The new standards require, among other things, that students "trace the development of religious freedom in the United States" and "analyze the impact of the first amendment guarantees of religious freedom on the American way of life." Additionally, students must "identify and define unalienable rights" and "identify the freedoms and rights guaranteed by each amendment in the Bill of Rights."

The board's actions became fodder in the Texas gubernatorial campaign when Bill White, a leading Democratic candidate for governor, claimed on March 17: "Last week the Texas State Board of Education, led by [Gov.] Rick Perry's appointee, voted to remove Thomas Jefferson from social studies textbook standards. That's right. Thomas Jefferson ... was deleted from a list of historical figures who inspired political change."

Jefferson was removed from a list of leading Enlightenment thinkers in world history curricula, but he is included numerous times in U.S. government and American history, according to copies of the standards obtained by the Texan. As of March 22, the Texas Education Agency had yet to post the standards online for public viewing.

Lowe said, "The only historical figure mentioned more times than Thomas Jefferson in our curriculum standards is George Washington. There is no way students in Texas will avoid learning of his contributions to our country."

McLeroy, who is finishing his term this year after being defeated in the Republican primary by Thomas Ratliff, widely considered a moderate, said he voted for removing Jefferson from the world history Enlightenment period because Jefferson was merely "a son" of Enlightenment thinkers such as John Locke, Thomas Hobbes and Voltaire.
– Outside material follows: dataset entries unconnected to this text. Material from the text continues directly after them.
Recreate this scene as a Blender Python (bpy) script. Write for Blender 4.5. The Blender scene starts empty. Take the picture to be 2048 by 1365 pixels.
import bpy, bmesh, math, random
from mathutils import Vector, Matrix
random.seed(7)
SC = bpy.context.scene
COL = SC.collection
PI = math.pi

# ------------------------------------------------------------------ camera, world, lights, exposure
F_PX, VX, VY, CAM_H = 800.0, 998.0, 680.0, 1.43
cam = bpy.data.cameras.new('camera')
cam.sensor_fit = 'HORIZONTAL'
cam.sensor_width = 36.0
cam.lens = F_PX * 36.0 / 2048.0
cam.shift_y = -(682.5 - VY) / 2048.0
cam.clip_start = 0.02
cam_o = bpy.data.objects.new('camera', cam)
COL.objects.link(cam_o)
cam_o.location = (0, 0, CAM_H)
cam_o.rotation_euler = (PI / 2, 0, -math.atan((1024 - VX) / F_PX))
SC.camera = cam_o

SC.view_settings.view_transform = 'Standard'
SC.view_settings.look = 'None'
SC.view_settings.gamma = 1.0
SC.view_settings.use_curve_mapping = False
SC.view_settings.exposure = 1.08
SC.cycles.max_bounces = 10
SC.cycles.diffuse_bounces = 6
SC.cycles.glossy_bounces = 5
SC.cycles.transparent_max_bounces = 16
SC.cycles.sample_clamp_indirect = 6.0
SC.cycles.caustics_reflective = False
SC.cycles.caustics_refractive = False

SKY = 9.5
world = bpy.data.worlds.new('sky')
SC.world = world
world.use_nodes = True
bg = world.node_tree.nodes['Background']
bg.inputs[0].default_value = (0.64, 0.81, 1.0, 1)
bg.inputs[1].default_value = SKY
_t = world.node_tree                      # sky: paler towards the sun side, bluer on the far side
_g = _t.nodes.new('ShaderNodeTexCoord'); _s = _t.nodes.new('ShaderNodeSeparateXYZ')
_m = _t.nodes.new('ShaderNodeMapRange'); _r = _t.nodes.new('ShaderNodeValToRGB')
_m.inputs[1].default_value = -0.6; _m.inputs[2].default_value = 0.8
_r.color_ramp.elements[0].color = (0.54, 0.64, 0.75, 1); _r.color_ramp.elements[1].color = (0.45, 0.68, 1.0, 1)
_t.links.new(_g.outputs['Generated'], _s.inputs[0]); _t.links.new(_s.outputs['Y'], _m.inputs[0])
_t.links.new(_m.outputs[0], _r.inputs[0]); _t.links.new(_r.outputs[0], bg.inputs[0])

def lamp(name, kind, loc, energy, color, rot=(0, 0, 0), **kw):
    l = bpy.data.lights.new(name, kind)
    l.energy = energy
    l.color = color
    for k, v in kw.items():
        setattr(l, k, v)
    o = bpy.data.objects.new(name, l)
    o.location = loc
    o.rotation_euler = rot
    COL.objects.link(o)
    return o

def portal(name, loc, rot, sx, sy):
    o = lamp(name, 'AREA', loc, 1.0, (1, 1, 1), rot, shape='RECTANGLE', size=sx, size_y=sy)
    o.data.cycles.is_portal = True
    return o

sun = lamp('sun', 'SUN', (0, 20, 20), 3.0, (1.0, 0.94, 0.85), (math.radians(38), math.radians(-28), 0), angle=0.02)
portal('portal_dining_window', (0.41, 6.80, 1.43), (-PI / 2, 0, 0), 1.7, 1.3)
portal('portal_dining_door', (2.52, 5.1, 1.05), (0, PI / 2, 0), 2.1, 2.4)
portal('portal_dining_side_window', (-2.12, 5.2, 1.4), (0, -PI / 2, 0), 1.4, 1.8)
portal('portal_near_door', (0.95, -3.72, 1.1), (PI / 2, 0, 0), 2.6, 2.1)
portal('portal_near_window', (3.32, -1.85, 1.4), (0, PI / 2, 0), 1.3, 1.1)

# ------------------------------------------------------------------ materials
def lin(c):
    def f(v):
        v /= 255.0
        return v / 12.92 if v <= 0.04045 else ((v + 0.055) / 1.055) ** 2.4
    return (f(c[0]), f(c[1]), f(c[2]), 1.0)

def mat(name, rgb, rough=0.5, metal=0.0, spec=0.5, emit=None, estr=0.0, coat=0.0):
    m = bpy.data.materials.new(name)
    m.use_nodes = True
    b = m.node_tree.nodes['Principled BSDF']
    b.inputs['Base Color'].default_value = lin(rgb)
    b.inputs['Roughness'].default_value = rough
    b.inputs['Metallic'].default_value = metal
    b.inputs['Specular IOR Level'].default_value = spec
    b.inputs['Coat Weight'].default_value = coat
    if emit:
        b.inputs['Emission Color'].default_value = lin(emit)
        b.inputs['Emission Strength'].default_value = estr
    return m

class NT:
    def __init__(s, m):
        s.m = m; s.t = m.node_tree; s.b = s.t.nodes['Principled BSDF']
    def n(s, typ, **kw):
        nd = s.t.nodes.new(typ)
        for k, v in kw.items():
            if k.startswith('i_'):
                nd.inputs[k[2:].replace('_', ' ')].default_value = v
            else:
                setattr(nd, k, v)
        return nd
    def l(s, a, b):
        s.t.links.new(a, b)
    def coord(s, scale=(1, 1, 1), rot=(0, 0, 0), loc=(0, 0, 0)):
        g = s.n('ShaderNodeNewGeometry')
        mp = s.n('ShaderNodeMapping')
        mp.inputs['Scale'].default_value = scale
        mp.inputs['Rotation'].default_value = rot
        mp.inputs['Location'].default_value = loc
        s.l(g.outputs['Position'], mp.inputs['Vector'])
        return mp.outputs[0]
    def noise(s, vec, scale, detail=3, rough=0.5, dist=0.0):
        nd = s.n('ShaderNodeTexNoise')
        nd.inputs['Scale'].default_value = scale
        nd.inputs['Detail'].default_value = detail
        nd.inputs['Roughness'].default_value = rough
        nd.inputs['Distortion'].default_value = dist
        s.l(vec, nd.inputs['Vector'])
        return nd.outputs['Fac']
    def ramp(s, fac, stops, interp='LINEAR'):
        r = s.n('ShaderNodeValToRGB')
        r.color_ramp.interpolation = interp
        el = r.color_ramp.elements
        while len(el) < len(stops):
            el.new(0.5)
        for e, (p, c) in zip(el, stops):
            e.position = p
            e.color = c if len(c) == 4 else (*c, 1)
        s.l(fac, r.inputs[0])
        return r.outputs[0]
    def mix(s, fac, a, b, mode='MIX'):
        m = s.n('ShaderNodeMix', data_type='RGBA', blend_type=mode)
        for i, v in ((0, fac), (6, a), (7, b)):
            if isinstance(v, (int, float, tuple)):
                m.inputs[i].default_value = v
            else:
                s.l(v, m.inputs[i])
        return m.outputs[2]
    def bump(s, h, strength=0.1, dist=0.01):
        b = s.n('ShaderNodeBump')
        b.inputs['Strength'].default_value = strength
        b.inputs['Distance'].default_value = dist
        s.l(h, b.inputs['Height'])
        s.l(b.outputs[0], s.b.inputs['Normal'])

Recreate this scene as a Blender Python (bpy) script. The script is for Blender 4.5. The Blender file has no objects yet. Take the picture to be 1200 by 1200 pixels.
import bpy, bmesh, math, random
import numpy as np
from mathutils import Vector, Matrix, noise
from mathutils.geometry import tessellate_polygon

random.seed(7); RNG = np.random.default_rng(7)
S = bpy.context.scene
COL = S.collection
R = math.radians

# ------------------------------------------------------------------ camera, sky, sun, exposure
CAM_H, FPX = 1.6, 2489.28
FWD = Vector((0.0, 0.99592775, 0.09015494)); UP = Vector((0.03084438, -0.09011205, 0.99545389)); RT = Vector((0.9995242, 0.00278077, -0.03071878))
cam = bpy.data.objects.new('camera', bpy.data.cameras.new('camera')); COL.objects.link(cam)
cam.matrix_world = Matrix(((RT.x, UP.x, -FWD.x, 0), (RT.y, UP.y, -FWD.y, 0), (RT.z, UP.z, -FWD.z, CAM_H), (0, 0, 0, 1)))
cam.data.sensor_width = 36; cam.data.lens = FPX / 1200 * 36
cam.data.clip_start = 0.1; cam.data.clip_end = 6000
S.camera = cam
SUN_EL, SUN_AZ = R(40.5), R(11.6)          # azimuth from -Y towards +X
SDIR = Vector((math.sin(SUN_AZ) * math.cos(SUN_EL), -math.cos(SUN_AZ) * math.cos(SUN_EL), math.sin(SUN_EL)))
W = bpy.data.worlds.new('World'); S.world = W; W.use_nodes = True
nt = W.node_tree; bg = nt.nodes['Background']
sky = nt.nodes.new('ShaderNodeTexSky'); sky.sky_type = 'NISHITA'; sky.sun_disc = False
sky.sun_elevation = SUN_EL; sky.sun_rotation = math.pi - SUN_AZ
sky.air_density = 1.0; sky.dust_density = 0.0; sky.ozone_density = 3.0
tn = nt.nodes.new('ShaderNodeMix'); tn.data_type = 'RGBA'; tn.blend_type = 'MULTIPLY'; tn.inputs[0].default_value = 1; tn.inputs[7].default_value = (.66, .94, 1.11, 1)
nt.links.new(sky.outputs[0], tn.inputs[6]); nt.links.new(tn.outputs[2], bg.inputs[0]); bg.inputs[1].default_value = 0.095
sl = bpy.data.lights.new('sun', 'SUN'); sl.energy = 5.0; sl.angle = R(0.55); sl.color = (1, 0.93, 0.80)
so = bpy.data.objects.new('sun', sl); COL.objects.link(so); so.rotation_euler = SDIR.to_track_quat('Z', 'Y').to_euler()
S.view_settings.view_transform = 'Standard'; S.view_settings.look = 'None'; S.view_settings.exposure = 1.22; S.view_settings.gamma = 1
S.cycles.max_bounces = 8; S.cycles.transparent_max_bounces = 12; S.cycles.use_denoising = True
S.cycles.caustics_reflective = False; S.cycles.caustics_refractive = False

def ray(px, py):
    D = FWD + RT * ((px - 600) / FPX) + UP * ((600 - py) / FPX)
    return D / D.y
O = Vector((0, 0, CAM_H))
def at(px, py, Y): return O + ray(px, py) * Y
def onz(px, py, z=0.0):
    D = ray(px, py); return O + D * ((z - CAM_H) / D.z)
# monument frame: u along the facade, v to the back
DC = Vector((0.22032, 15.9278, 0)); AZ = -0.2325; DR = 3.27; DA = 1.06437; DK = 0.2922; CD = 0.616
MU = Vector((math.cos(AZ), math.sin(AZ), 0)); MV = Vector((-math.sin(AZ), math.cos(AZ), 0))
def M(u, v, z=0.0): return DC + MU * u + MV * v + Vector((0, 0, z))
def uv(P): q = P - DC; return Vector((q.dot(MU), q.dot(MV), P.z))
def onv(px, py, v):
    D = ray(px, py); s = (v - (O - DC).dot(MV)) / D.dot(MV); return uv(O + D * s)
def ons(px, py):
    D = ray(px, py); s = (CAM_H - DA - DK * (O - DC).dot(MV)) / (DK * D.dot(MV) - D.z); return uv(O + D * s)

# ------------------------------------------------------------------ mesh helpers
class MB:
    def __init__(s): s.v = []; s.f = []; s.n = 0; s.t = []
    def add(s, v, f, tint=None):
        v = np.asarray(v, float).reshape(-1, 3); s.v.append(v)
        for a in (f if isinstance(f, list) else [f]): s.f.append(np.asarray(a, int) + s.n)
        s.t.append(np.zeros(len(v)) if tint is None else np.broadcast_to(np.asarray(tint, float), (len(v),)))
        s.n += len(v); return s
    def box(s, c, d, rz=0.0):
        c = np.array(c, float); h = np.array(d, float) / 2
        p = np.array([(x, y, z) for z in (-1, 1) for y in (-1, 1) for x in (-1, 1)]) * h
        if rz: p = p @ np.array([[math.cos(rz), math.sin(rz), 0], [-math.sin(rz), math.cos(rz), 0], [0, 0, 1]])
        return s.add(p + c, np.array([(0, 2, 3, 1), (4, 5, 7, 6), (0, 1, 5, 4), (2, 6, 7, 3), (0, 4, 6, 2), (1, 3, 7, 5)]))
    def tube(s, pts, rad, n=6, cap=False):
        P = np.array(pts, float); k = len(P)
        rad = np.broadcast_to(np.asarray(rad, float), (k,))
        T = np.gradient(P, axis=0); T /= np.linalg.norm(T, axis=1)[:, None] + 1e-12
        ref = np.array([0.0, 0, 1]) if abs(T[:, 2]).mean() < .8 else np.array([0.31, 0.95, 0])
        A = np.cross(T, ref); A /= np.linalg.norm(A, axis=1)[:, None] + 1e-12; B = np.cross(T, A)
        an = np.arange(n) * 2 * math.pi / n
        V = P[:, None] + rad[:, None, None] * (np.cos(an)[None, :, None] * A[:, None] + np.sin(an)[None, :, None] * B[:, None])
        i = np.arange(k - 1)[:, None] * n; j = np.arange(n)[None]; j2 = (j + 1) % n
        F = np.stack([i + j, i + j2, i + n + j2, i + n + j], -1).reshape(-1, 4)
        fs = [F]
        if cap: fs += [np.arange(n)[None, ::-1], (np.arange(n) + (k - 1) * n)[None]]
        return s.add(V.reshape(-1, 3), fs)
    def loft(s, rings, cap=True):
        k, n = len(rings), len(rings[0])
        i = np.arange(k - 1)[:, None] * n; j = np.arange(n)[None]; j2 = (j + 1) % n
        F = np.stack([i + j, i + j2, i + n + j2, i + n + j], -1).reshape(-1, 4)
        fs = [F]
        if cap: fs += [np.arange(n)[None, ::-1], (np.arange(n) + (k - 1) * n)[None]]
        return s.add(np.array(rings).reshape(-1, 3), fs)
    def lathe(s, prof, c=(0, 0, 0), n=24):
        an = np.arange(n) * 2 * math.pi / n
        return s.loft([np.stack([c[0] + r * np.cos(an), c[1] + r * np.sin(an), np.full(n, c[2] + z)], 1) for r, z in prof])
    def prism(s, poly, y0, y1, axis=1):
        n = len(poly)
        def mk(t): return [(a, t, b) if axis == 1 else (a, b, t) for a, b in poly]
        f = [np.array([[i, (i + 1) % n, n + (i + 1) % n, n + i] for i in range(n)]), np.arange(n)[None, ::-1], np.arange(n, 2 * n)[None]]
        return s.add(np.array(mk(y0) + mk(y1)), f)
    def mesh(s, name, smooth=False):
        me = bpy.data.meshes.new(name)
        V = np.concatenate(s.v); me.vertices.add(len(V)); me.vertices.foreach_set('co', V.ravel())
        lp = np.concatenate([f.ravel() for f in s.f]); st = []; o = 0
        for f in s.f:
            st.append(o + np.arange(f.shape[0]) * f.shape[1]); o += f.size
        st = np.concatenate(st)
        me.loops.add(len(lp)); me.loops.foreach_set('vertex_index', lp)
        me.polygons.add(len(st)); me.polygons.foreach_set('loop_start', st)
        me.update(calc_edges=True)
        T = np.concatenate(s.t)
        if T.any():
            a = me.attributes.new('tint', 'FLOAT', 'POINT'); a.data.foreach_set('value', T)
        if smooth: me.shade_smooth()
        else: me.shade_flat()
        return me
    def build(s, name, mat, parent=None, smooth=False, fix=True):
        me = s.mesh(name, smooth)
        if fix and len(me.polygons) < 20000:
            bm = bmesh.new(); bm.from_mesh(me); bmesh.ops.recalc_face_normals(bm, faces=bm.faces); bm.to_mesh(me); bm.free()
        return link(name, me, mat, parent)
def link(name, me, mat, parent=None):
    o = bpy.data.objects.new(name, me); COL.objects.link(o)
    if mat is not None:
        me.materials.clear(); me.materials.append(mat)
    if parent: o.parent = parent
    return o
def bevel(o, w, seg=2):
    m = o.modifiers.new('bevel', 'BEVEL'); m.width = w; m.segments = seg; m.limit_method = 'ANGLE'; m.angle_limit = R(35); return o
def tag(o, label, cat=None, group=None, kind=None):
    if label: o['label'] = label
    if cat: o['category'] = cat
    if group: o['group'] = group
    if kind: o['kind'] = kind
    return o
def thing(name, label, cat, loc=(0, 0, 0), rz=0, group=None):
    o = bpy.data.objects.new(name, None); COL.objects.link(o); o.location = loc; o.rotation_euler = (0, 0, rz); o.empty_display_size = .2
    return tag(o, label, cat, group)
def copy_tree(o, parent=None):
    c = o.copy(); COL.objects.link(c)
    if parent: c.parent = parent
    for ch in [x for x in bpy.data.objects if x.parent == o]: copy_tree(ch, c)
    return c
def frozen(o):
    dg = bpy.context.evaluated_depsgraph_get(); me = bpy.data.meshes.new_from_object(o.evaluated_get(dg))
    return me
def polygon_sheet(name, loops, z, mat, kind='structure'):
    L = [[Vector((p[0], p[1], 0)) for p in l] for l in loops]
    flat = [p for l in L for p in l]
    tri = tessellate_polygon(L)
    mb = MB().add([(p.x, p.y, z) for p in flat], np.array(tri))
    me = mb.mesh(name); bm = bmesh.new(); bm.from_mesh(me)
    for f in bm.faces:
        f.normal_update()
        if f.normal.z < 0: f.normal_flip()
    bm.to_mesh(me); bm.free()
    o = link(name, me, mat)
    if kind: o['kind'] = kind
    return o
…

Responding to critics who say the board has a religious agenda, Lowe said, "The social studies framework is not about religious dogma, church traditions or specific denominational beliefs. To the secular, radical left thinker, however, any mention of religious belief is anathema. It is those voices who are screaming most loudly because they do not want to admit the extent to which religious liberties and religious faith have influenced our country."

Lowe said religious references are plentiful in the country's founding documents, which are heavily emphasized in the standards.

McLeroy said the country was founded on "biblical" principles from Judaism and Christianity, "but you don't see us putting it in the standards that we are a Christian nation and no one is pushing for that."

"The whole idea of the nature of man -- man created in the image of God, man as fallen -- those things are found throughout [the founders' writings]. Those are the core beliefs about the nature of man that make our country unique -- the importance of the individual created in God's image; you don't have a king; and the idea of man as fallen. You cannot trust man 100 percent so you have a separation of powers. That whole form of government is founded upon a biblical view of the nature of man."

During the meeting, the board also turned back some controversial revisions offered by teams comprised of teachers and scholars. The board voted to retain requirements that students learn about historical notables such as Albert Einstein and Thomas Edison and added language about significant political ideas, including the "Laws of Nature and Nature's God" cited in the Declaration of Independence.

The new standards will face a final vote in May when the board meets. Standards for given subjects are revised every 10 years. The board has a 10-5 Republican majority and an eight-member conservative voting bloc.